Across the room, Held’s “The Seventh Step” (1995), twice as wide as it is tall, makes the viewer feel like they are inside a deep blue, futuristic parking garage. In the deep background of the painting is a narrow, luminous band filled with faint rectangles. In the middle of the foreground, cropped by the top and bottom edges of the painting, stands a pale greenish-yellow structure made largely of vertical and horizontal planes. This shape divides the enclosed structure into two parts, an obstacle that partially prevents us from feeling like we can move through Held’s space with our bodies; it posits an alternative world that runs according to its own physics. In this regard, it shares something with Murray’s painting — it makes a bodily space. We feel like we can enter the painting and move around in it. No one else was doing anything similar. That this is characteristic of all of the big paintings in this exhibition makes the pioneering artist’s influence all the more clear.
Pfaff’s “Barcelona” (1990) evokes the long, rich history of the titular city’s café culture. By melding a table and chair together, and placing them at angles to the aggregation of circular elements on the wall, Pfaff makes a work that resonates with different aspects of Catalan culture. The large discs allude to the uniform colors of both the men’s and women’s Futbol Club Barcelona teams, combining the red and blue into an empowering purple, alongside red. “Barcelona” also pays homage to Joan Miró. The table, with its turquoise, red, black, and white circles, recalls Miró’s mosaic on the Ramblas welcoming visitors to the city. Indeed, Pfaff is flexible in both inspiration and execution: She worked with and was guided by materials including steel, metal, and glass to touch upon a wide range of subjects from domesticity to foreign cities to other artists.

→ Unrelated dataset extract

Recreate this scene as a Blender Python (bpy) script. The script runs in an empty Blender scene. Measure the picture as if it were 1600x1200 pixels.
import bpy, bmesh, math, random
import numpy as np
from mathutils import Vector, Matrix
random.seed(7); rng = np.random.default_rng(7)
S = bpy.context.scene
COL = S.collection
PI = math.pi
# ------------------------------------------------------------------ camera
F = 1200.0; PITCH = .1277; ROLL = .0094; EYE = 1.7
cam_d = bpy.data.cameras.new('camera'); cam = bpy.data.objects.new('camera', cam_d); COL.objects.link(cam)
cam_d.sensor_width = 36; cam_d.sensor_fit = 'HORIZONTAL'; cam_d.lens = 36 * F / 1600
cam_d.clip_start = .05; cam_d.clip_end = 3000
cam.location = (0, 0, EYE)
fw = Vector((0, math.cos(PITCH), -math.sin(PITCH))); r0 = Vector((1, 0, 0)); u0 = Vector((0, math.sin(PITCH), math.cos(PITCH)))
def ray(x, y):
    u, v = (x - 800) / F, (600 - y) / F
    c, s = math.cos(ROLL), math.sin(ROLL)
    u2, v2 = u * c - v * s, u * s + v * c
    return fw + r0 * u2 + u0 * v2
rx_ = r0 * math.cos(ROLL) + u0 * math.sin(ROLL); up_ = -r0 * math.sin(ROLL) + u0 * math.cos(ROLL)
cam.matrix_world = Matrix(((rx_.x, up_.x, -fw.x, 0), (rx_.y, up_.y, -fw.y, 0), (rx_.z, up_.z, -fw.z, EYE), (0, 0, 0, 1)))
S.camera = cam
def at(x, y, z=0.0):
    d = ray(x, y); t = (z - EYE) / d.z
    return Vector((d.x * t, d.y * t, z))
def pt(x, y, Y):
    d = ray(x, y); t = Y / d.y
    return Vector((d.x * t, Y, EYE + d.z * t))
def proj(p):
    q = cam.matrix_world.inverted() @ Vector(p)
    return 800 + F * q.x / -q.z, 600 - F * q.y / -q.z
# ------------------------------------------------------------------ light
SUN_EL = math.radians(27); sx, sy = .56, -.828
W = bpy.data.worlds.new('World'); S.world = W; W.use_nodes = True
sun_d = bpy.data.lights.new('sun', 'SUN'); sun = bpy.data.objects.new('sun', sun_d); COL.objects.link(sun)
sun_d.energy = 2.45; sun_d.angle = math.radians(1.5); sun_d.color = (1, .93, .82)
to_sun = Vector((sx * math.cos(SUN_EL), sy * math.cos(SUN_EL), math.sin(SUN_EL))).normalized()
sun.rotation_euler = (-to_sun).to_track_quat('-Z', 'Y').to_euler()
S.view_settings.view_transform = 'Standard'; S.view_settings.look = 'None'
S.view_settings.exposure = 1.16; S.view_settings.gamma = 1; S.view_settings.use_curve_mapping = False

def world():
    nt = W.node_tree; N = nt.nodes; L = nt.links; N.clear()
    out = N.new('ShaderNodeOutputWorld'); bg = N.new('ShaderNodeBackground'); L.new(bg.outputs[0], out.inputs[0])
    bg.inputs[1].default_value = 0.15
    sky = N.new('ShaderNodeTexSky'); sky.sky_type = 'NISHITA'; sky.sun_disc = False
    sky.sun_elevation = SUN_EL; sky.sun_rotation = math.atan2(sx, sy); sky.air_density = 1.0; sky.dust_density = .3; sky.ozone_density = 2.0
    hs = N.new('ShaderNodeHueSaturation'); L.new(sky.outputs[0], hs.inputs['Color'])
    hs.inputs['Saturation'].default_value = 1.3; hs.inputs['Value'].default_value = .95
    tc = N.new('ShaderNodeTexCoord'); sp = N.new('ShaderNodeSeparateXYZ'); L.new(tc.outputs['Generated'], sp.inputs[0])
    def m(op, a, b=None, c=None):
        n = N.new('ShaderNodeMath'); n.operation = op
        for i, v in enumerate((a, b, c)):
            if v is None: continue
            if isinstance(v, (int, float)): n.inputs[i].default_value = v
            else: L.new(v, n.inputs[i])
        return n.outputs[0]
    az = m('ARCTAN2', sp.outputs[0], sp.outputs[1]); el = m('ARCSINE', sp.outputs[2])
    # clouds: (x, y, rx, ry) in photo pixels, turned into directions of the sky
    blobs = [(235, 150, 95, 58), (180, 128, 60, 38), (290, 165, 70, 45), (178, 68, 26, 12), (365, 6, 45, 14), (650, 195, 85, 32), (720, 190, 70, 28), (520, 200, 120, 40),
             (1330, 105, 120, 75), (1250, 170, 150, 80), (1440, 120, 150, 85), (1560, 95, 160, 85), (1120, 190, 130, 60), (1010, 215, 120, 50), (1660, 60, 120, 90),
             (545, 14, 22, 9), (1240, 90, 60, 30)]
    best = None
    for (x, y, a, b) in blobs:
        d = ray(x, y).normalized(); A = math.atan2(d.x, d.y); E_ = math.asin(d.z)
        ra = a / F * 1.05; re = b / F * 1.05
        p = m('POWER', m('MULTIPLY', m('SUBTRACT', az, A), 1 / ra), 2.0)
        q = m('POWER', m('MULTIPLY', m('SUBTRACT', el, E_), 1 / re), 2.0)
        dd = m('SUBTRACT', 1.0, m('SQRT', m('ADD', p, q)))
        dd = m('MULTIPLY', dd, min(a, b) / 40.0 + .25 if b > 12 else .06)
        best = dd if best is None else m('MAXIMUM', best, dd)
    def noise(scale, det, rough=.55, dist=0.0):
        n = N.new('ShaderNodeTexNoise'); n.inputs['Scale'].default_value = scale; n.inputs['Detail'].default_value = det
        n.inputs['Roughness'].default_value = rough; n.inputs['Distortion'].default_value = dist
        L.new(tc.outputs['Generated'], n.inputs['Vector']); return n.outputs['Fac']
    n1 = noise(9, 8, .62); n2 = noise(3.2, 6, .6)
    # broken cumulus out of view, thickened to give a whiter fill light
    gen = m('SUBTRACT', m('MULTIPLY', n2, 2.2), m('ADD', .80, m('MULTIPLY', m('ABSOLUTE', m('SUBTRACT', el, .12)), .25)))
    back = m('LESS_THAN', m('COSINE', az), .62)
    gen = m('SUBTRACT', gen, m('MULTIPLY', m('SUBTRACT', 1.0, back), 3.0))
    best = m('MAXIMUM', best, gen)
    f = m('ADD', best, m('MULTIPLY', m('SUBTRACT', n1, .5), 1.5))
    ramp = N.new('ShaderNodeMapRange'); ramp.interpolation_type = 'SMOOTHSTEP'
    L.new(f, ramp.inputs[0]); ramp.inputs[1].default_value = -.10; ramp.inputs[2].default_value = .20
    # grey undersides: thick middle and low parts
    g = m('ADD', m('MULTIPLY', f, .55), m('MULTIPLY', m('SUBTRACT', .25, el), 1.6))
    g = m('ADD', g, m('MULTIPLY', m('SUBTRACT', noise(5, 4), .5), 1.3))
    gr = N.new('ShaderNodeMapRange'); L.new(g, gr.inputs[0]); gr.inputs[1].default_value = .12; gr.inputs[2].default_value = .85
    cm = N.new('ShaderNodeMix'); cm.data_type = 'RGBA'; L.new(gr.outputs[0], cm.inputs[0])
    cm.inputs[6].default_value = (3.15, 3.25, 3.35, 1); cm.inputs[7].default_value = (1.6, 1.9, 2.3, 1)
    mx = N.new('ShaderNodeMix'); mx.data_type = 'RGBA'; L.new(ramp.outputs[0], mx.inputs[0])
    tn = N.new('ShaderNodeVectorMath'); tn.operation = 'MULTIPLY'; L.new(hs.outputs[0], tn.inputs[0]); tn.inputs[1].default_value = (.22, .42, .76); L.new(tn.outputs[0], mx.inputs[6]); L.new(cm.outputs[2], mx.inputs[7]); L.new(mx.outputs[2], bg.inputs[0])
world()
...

Stella’s “Zeltweg 3x” (1982) is a partially open, rectangular wall relief on which the artist has layered corrugated aluminum pieces that recall drafting tools, such as the L-square and French curves. The surface of the aluminum pieces has been etched, as well as painted and drawn over with a wide range of colors. Zeltweg is the site of the first Formula One race track in Austria: Stella, a passionate fan of racing cars, connected the precision of drafting tools to the rigor required to maintain finely tuned race cars, as well as evoking the curves and straight lines of a track. The top layer is dominated by a humongous black arrow pointing right, reminding us that while race car drivers cannot deviate, the artist’s freedom can be seen in gestural marks. By compressing these possibilities into a single work, Stella acknowledges that strictness and choice are inseparable.
As a whole, Painting in Space brings up the question of how to make space in a painting, particularly in work rooted in geometry and abstraction. Each of these artists found a signature route, all of them identifiably different. What they do share is a penchant for known forms, from rectangles and circles to planes in space and French curves. But though they all worked in the wake of Minimalism, the question of how to make space in painting is as relevant now as it was then. And the ways each of these artists was able to synthesize their solution with their subject matter remains breathtaking.
Singing In Unison, Part 12: Painting In Space continues at Art Cake (214 40th Street, Sunset Park, Brooklyn) through December 7. The exhibition was curated by Michael David.